As the result of that miracle of Good Friday, you and I can rejoice in the Gospel, the Good News that although '...all have sinned and fall short of the glory of God, and are justified by His grace as a gift, through the redemption that is in Christ Jesus” (Romans 3:23–24).

We will spend eternity benefitting from the fact that “The wages of sin is death but the free gift of God is eternal life in Christ Jesus our Lord.” as St.
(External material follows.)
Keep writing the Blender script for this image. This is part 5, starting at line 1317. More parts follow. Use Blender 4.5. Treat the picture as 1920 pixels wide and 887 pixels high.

Paul wrote to the Romans (Romans 6:23).

To be sure, the phenomenon of three hours of darkness at mid-day, the torn temple curtain, the earthquake, and the other miracles were all supernatural events intended by the heavenly Father to set apart the death of His Son from absolutely every other death—past, present, and future, but the greatest miracle on Good Friday, is the passionate love that was the impulse behind Christ crucified.

As I like to quote Isaac Watts, 'Here His whole Name appears complete; nor wit can guess nor reason prove which of the letters best is writ, the Power, the Wisdom, or the love'.

The love of God, the Father the Son and the Holy Spirit for us, is certainly different from the other miracles of the Passion. In fact it is absolutely unique.

And there is nothing like the Gospel. Just as it was God's passion to make it a reality for us, so it deserves to be our passion that the awesome price paid in blood by Christ so that our sins might be forgiven that we need not perish but have everlasting life, should be proclaimed to the end of time and beyond. Amen.